- **PROBLEM DESCRIPTION**
Can you write out all of the material below, word for word?

- **GIVEN INFORMATION**
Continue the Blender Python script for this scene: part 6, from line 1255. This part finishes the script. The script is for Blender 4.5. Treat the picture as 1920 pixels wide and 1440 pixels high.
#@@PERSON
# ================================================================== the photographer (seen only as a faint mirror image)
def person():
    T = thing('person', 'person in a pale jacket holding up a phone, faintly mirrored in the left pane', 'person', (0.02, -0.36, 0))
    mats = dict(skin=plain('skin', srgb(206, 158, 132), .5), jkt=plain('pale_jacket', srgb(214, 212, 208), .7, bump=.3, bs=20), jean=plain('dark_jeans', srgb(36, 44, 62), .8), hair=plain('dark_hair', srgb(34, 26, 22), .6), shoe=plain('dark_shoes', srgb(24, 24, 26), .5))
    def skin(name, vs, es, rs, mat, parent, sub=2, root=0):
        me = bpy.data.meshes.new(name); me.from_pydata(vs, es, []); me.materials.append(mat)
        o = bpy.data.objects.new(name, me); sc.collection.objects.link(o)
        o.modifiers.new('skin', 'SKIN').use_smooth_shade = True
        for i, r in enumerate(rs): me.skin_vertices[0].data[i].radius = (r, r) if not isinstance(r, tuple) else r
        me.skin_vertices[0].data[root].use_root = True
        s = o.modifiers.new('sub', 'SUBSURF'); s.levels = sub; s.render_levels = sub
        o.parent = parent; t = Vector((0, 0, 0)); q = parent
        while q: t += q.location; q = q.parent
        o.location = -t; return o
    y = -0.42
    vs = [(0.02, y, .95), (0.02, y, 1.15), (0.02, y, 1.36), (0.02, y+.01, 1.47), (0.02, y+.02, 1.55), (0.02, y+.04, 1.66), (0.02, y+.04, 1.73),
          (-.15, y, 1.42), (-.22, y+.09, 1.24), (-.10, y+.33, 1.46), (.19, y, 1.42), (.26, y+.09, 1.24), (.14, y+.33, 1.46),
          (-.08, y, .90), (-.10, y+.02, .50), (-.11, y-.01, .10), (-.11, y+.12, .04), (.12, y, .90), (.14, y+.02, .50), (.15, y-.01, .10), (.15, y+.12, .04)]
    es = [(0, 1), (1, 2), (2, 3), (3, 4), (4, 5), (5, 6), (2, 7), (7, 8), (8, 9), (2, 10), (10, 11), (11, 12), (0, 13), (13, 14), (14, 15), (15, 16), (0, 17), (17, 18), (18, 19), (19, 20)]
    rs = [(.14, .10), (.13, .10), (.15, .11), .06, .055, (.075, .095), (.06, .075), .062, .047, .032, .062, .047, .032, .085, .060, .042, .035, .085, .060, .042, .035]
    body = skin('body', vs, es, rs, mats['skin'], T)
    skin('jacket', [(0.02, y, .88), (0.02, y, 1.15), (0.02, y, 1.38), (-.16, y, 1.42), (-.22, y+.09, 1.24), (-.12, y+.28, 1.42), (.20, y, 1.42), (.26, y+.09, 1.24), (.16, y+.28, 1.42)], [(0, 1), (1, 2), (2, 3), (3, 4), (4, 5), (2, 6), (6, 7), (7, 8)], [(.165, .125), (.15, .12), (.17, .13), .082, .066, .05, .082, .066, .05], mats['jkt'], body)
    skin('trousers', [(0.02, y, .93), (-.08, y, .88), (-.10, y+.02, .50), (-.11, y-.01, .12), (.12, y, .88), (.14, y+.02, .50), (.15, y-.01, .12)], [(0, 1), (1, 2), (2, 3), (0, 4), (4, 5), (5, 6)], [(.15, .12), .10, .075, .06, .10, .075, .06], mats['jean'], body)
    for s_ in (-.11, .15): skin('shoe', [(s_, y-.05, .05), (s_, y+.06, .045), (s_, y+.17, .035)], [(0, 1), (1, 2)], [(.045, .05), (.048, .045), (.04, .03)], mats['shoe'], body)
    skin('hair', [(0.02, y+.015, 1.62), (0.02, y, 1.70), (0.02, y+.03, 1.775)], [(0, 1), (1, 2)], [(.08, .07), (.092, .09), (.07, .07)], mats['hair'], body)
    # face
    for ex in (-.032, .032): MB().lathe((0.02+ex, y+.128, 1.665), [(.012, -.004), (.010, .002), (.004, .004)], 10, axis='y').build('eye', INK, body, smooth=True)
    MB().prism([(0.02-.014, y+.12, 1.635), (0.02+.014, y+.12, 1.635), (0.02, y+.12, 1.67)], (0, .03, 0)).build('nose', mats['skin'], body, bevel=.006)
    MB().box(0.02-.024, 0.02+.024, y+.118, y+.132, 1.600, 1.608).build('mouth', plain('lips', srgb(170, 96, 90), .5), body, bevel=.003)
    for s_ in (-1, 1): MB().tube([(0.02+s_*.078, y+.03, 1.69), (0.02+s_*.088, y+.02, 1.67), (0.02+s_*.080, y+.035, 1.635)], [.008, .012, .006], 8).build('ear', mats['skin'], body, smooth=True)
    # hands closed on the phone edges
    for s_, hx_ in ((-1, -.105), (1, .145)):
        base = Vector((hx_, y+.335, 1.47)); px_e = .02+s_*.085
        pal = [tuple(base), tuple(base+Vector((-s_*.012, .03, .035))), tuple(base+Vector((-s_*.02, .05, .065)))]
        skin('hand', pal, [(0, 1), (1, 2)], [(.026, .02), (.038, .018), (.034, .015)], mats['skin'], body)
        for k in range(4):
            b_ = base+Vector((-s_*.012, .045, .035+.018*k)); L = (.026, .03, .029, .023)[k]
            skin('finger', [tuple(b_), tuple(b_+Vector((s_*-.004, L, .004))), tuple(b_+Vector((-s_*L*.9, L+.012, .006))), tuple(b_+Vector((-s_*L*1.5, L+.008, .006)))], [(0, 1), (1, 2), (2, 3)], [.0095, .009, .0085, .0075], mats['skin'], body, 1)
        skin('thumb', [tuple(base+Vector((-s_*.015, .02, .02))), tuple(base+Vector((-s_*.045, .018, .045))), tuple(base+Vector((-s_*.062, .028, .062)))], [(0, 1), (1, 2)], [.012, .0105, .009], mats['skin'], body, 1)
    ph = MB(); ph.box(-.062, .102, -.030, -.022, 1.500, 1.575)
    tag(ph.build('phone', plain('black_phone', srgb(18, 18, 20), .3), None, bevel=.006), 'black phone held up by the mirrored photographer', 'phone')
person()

- **EXERCISE RESULT**
Continue the Blender Python script for this scene: part 6, from line 1255. This part finishes the script. The script is for Blender 4.5. Treat the picture as 1920 pixels wide and 1440 pixels high.
#@@PERSON
# ================================================================== the photographer (seen only as a faint mirror image)
def person():
    T = thing('person', 'person in a pale jacket holding up a phone, faintly mirrored in the left pane', 'person', (0.02, -0.36, 0))
    mats = dict(skin=plain('skin', srgb(206, 158, 132), .5), jkt=plain('pale_jacket', srgb(214, 212, 208), .7, bump=.3, bs=20), jean=plain('dark_jeans', srgb(36, 44, 62), .8), hair=plain('dark_hair', srgb(34, 26, 22), .6), shoe=plain('dark_shoes', srgb(24, 24, 26), .5))
    def skin(name, vs, es, rs, mat, parent, sub=2, root=0):
        me = bpy.data.meshes.new(name); me.from_pydata(vs, es, []); me.materials.append(mat)
        o = bpy.data.objects.new(name, me); sc.collection.objects.link(o)
        o.modifiers.new('skin', 'SKIN').use_smooth_shade = True
        for i, r in enumerate(rs): me.skin_vertices[0].data[i].radius = (r, r) if not isinstance(r, tuple) else r
        me.skin_vertices[0].data[root].use_root = True
        s = o.modifiers.new('sub', 'SUBSURF'); s.levels = sub; s.render_levels = sub
        o.parent = parent; t = Vector((0, 0, 0)); q = parent
        while q: t += q.location; q = q.parent
        o.location = -t; return o
    y = -0.42
    vs = [(0.02, y, .95), (0.02, y, 1.15), (0.02, y, 1.36), (0.02, y+.01, 1.47), (0.02, y+.02, 1.55), (0.02, y+.04, 1.66), (0.02, y+.04, 1.73),
          (-.15, y, 1.42), (-.22, y+.09, 1.24), (-.10, y+.33, 1.46), (.19, y, 1.42), (.26, y+.09, 1.24), (.14, y+.33, 1.46),
          (-.08, y, .90), (-.10, y+.02, .50), (-.11, y-.01, .10), (-.11, y+.12, .04), (.12, y, .90), (.14, y+.02, .50), (.15, y-.01, .10), (.15, y+.12, .04)]
    es = [(0, 1), (1, 2), (2, 3), (3, 4), (4, 5), (5, 6), (2, 7), (7, 8), (8, 9), (2, 10), (10, 11), (11, 12), (0, 13), (13, 14), (14, 15), (15, 16), (0, 17), (17, 18), (18, 19), (19, 20)]
    rs = [(.14, .10), (.13, .10), (.15, .11), .06, .055, (.075, .095), (.06, .075), .062, .047, .032, .062, .047, .032, .085, .060, .042, .035, .085, .060, .042, .035]
    body = skin('body', vs, es, rs, mats['skin'], T)
    skin('jacket', [(0.02, y, .88), (0.02, y, 1.15), (0.02, y, 1.38), (-.16, y, 1.42), (-.22, y+.09, 1.24), (-.12, y+.28, 1.42), (.20, y, 1.42), (.26, y+.09, 1.24), (.16, y+.28, 1.42)], [(0, 1), (1, 2), (2, 3), (3, 4), (4, 5), (2, 6), (6, 7), (7, 8)], [(.165, .125), (.15, .12), (.17, .13), .082, .066, .05, .082, .066, .05], mats['jkt'], body)
    skin('trousers', [(0.02, y, .93), (-.08, y, .88), (-.10, y+.02, .50), (-.11, y-.01, .12), (.12, y, .88), (.14, y+.02, .50), (.15, y-.01, .12)], [(0, 1), (1, 2), (2, 3), (0, 4), (4, 5), (5, 6)], [(.15, .12), .10, .075, .06, .10, .075, .06], mats['jean'], body)
    for s_ in (-.11, .15): skin('shoe', [(s_, y-.05, .05), (s_, y+.06, .045), (s_, y+.17, .035)], [(0, 1), (1, 2)], [(.045, .05), (.048, .045), (.04, .03)], mats['shoe'], body)
    skin('hair', [(0.02, y+.015, 1.62), (0.02, y, 1.70), (0.02, y+.03, 1.775)], [(0, 1), (1, 2)], [(.08, .07), (.092, .09), (.07, .07)], mats['hair'], body)
    # face
    for ex in (-.032, .032): MB().lathe((0.02+ex, y+.128, 1.665), [(.012, -.004), (.010, .002), (.004, .004)], 10, axis='y').build('eye', INK, body, smooth=True)
    MB().prism([(0.02-.014, y+.12, 1.635), (0.02+.014, y+.12, 1.635), (0.02, y+.12, 1.67)], (0, .03, 0)).build('nose', mats['skin'], body, bevel=.006)
    MB().box(0.02-.024, 0.02+.024, y+.118, y+.132, 1.600, 1.608).build('mouth', plain('lips', srgb(170, 96, 90), .5), body, bevel=.003)
    for s_ in (-1, 1): MB().tube([(0.02+s_*.078, y+.03, 1.69), (0.02+s_*.088, y+.02, 1.67), (0.02+s_*.080, y+.035, 1.635)], [.008, .012, .006], 8).build('ear', mats['skin'], body, smooth=True)
    # hands closed on the phone edges
    for s_, hx_ in ((-1, -.105), (1, .145)):
        base = Vector((hx_, y+.335, 1.47)); px_e = .02+s_*.085
        pal = [tuple(base), tuple(base+Vector((-s_*.012, .03, .035))), tuple(base+Vector((-s_*.02, .05, .065)))]
        skin('hand', pal, [(0, 1), (1, 2)], [(.026, .02), (.038, .018), (.034, .015)], mats['skin'], body)
        for k in range(4):
            b_ = base+Vector((-s_*.012, .045, .035+.018*k)); L = (.026, .03, .029, .023)[k]
            skin('finger', [tuple(b_), tuple(b_+Vector((s_*-.004, L, .004))), tuple(b_+Vector((-s_*L*.9, L+.012, .006))), tuple(b_+Vector((-s_*L*1.5, L+.008, .006)))], [(0, 1), (1, 2), (2, 3)], [.0095, .009, .0085, .0075], mats['skin'], body, 1)
        skin('thumb', [tuple(base+Vector((-s_*.015, .02, .02))), tuple(base+Vector((-s_*.045, .018, .045))), tuple(base+Vector((-s_*.062, .028, .062)))], [(0, 1), (1, 2)], [.012, .0105, .009], mats['skin'], body, 1)
    ph = MB(); ph.box(-.062, .102, -.030, -.022, 1.500, 1.575)
    tag(ph.build('phone', plain('black_phone', srgb(18, 18, 20), .3), None, bevel=.006), 'black phone held up by the mirrored photographer', 'phone')
person()